Dari sinilah kita memahami bahwa kekhusyukan hati dalam salat, disertai kehadiran jiwa dan ketenangan anggota badan, merupakan tanda keimanan yang sempurna. Berikut ini akan dijelaskan sebagian dari makna kekhusyukan dan ketenangan hati ketika seorang hamba memulai salatnya.

Allah SWT berfirman dalam Al Quran:

يَاأَيُّهَا اْلِانْسَانُ اِنَّكَ كَادِحٌ اِلَي رَبِّكَ كَدْحًا فَمُلَاقِيْهِ 

“Hai manusia, sesungguhnya kamu telah berikhtiar menuju Tuhanmu dengan sungguh sungguh, dan kamu pasti akan menemuiNya”.(QS. Al-Insyiqaq: 6)

Dalam ayat lain Allah SWT berfirman:

“Dan dirikanlah salat untuk mengingat-Ku”. (QS. Thaha: 14), 

Dan juga firman-Nya:

“Dan janganlah engkau termasuk orang-orang yang lalai”. (QS. Al-A‘raf: 205)

Sayyidah Aisyah ra. meriwayatkan: “Rasulullah ﷺ berbicara kepada kami, dan kami pun berbicara kepada beliau. Namun, ketika waktu salat tiba, seolah-olah beliau tidak mengenal kami dan kami pun tidak mengenalnya, karena beliau sepenuhnya tenggelam dalam keagungan Allah Yang Maha Kuasa lagi Maha Agung.”

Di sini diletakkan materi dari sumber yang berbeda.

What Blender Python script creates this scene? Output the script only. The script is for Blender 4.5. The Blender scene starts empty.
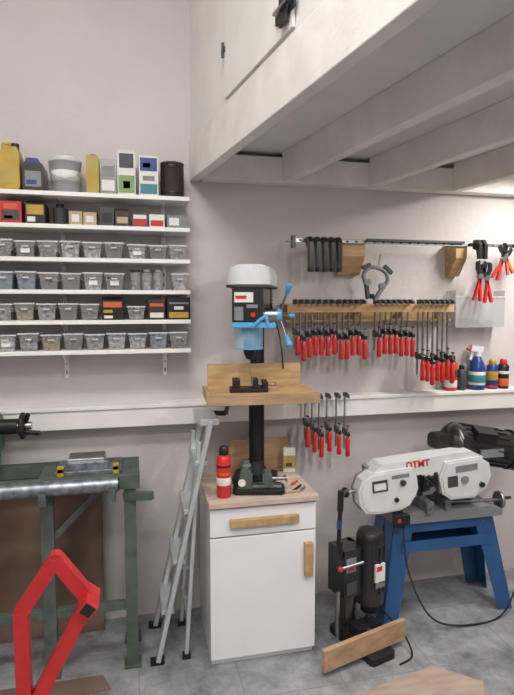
import bpy, bmesh, math, random
from mathutils import Vector, Matrix, Euler
random.seed(7)
SC=bpy.context.scene
SC.view_settings.view_transform='Standard'
rad=math.radians

# ------------------------------------------------------------ materials
def lin(c):
    c=c/255.0
    return c/12.92 if c<=0.04045 else ((c+0.055)/1.055)**2.4
MATS={}
def mat(name,rgb,rough=0.5,metal=0.0,var=0.0,vscale=8.0,bump=0.0,bscale=60.0,alpha=1.0,rgb2=None,stretch=None,emit=0.0,coat=0.0):
    if name in MATS: return MATS[name]
    m=bpy.data.materials.new(name); m.use_nodes=True
    nt=m.node_tree; p=nt.nodes["Principled BSDF"]
    c=tuple(lin(v) for v in rgb)+(1,)
    p.inputs["Base Color"].default_value=c
    p.inputs["Roughness"].default_value=rough
    p.inputs["Metallic"].default_value=metal
    p.inputs["Coat Weight"].default_value=coat
    if alpha<1: p.inputs["Alpha"].default_value=alpha
    tc=nt.nodes.new("ShaderNodeTexCoord")
    mp=nt.nodes.new("ShaderNodeMapping"); nt.links.new(tc.outputs["Object"],mp.inputs["Vector"])
    if stretch: mp.inputs["Scale"].default_value=stretch
    if var>0 or rgb2:
        n=nt.nodes.new("ShaderNodeTexNoise"); n.inputs["Scale"].default_value=vscale; n.inputs["Detail"].default_value=6
        nt.links.new(mp.outputs[0],n.inputs["Vector"])
        r=nt.nodes.new("ShaderNodeValToRGB")
        if rgb2: c2=tuple(lin(v) for v in rgb2)+(1,)
        else: c2=tuple(max(0,v*(1-var)) for v in c[:3])+(1,)
        r.color_ramp.elements[0].position=0.35; r.color_ramp.elements[1].position=0.65
        r.color_ramp.elements[0].color=c2; r.color_ramp.elements[1].color=c
        nt.links.new(n.outputs["Fac"],r.inputs["Fac"]); nt.links.new(r.outputs["Color"],p.inputs["Base Color"])
    if bump>0:
        n2=nt.nodes.new("ShaderNodeTexNoise"); n2.inputs["Scale"].default_value=bscale; n2.inputs["Detail"].default_value=4
        nt.links.new(mp.outputs[0],n2.inputs["Vector"])
        b=nt.nodes.new("ShaderNodeBump"); b.inputs["Strength"].default_value=bump; b.inputs["Distance"].default_value=0.01
        nt.links.new(n2.outputs["Fac"],b.inputs["Height"]); nt.links.new(b.outputs[0],p.inputs["Normal"])
    if emit>0:
        p.inputs["Emission Color"].default_value=c; p.inputs["Emission Strength"].default_value=emit
    MATS[name]=m; return m

WALL=mat("wall_plaster",(203,197,196),0.9,var=0.08,vscale=1.6,bump=0.28,bscale=25)
WALLL=mat("side_plaster",(198,192,188),0.9,var=0.06,vscale=1.6,bump=0.2,bscale=25)
WPAINT=mat("white_paint",(232,229,226),0.55,var=0.08,vscale=5,bump=0.12,bscale=18)
WBEAM=mat("beam_paint",(234,230,225),0.6,var=0.13,vscale=6,bump=0.4,bscale=14)
SHELF=mat("shelf_paint",(238,236,234),0.45,var=0.05,vscale=6)
WHITE=mat("white_laminate",(228,229,233),0.35,var=0.05,vscale=4)
WHITEM=mat("white_machine_paint",(216,218,219),0.38,var=.1,vscale=12,coat=.2)
PINE=mat("pine_wood",(200,168,124),0.55,rgb2=(172,136,94),vscale=7,stretch=(1,6,6),bump=.1)
PLY=mat("plywood",(180,150,118),0.6,rgb2=(152,120,90),vscale=5,stretch=(1,5,5),bump=.1)
OAK=mat("oak_handle",(186,154,110),0.5,rgb2=(160,126,84),vscale=9,stretch=(2,6,2))
COUNTER=mat("counter_board",(200,182,168),0.5,rgb2=(178,156,140),vscale=8,stretch=(1,4,1))
PANELW=mat("panel_wood",(172,154,140),0.6,rgb2=(154,134,120),vscale=6,stretch=(1,4,1))
BROWNB=mat("brown_hardboard",(120,98,84),0.8,rgb2=(96,78,68),vscale=4)
STEEL=mat("steel",(175,177,180),0.32,1.0,var=0.2,vscale=20)
ALU=mat("aluminium",(205,212,214),0.4,0.6,var=0.12,vscale=12)
GALV=mat("galvanised",(158,163,168),0.4,0.8,rgb2=(110,116,122),vscale=30)
DARKM=mat("dark_cast_iron",(44,45,48),0.45,0.5,var=0.3,vscale=25,bump=.15)
CASTG=mat("green_cast_iron",(92,104,98),0.45,0.3,var=0.3,vscale=25,bump=.15)
BLACK=mat("black_plastic",(22,22,24),0.4)
BLACKP=mat("black_paint",(30,31,33),0.3,coat=.3)
RUBBER=mat("black_rubber",(18,18,18),0.8)
RED=mat("red_handle_plastic",(200,42,38),0.35)
REDP=mat("red_paint",(190,38,40),0.4,var=.2,vscale=15,coat=.2)
GREENM=mat("machine_green_grey",(88,98,92),0.5,var=0.35,vscale=14,bump=.1)
GREEN=mat("lathe_green",(60,105,80),0.4)
BLUE=mat("stand_blue",(40,88,140),0.4,var=0.2,vscale=10,coat=.2)
LBLUE=mat("light_blue_plastic",(84,165,215),0.35)
CBLUE=mat("clear_blue_guard",(150,200,230),0.2,alpha=.5)
NAVY=mat("blue_bottle",(36,60,125),0.3)
YELL=mat("yellow_paint",(188,154,54),0.45,var=.2,vscale=14)
OLIVE=mat("olive_yellow",(178,158,80),0.5,var=.15,vscale=14)
CARD=mat("cardboard",(188,166,140),0.8,var=.15,vscale=20)
TUB=mat("clear_plastic",(220,222,224),0.15,alpha=0.22)
RIM=mat("plastic_rim",(220,222,224),0.35,alpha=0.7)
CONT=mat("metal_fittings",(156,158,164),0.4,0.4,rgb2=(50,51,57),vscale=60,bump=1.0,bscale=90)
CONT2=mat("grey_fittings",(190,190,193),0.5,0.1,rgb2=(85,86,92),vscale=50,bump=1.0,bscale=90)
CONT3=mat("rusty_fittings",(130,112,98),0.6,0.2,rgb2=(60,52,48),vscale=60,bump=1.0,bscale=90)
CONT4=mat("brass_fittings",(165,140,90),0.5,0.3,rgb2=(90,74,44),vscale=50,bump=1.0,bscale=90)
CONT5=mat("blue_grey_fittings",(100,120,145),0.5,0.0,rgb2=(60,66,80),vscale=40,bump=1.0,bscale=90)
LABEL=mat("white_label",(222,222,218),0.5,var=.1,vscale=40)
DGREY=mat("dark_grey",(62,63,66),0.5)
MGREY=mat("mid_grey",(126,129,133),0.5,var=.1,vscale=20)
SMOKE=mat("frosted_plastic",(196,197,198),0.2,alpha=0.4)
TEAL=mat("teal_print",(64,128,142),0.5)
LGREEN=mat("green_print",(122,154,98),0.5)
ORNG=mat("orange_print",(200,96,54),0.5)
MAROON=mat("dark_brown_tin",(60,46,44),0.5,var=.3,vscale=20)

def floor_mat():
    m=bpy.data.materials.new("floor_tiles"); m.use_nodes=True; nt=m.node_tree; p=nt.nodes["Principled BSDF"]
    tc=nt.nodes.new("ShaderNodeTexCoord")
    n=nt.nodes.new("ShaderNodeTexNoise"); n.inputs["Scale"].default_value=7; n.inputs["Detail"].default_value=10; n.inputs["Roughness"].default_value=.7
    nt.links.new(tc.outputs["Object"],n.inputs["Vector"])
    r=nt.nodes.new("ShaderNodeValToRGB"); r.color_ramp.elements[0].position=.34; r.color_ramp.elements[1].position=.66
    r.color_ramp.elements[0].color=tuple(lin(v) for v in (100,102,106))+(1,)
    r.color_ramp.elements[1].color=tuple(lin(v) for v in (156,158,161))+(1,)
    nt.links.new(n.outputs["Fac"],r.inputs["Fac"])
    b=nt.nodes.new("ShaderNodeTexBrick"); b.offset=0; b.inputs["Scale"].default_value=1.0
    b.inputs["Brick Width"].default_value=.45; b.inputs["Row Height"].default_value=.45
    b.inputs["Mortar Size"].default_value=.002; b.inputs["Mortar"].default_value=(0.16,0.16,0.17,1)
    nt.links.new(tc.outputs["Object"],b.inputs["Vector"])
    nt.links.new(r.outputs[0],b.inputs["Color1"]); nt.links.new(r.outputs[0],b.inputs["Color2"])
    nt.links.new(b.outputs["Color"],p.inputs["Base Color"]); p.inputs["Roughness"].default_value=.42
    return m
FLOOR=floor_mat()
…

Kisah ini menggambarkan betapa dalamnya kekhusyukan Rasulullah ﷺ dalam salat sebuah bentuk penghambaan yang memutuskan hati dari segala sesuatu selain Allah, hingga tiada yang tersisa dalam dirinya kecuali rasa tunduk, cinta, dan keagungan kepada Sang Pencipta.


Refrensi: 

Syeikh Ali bin Ahmad Al-Jarjawi Al-A’sari Al-Hambali, Hikmatu at-Tasyri’ wa Falsafatuhu, cet. DKI, h. 53.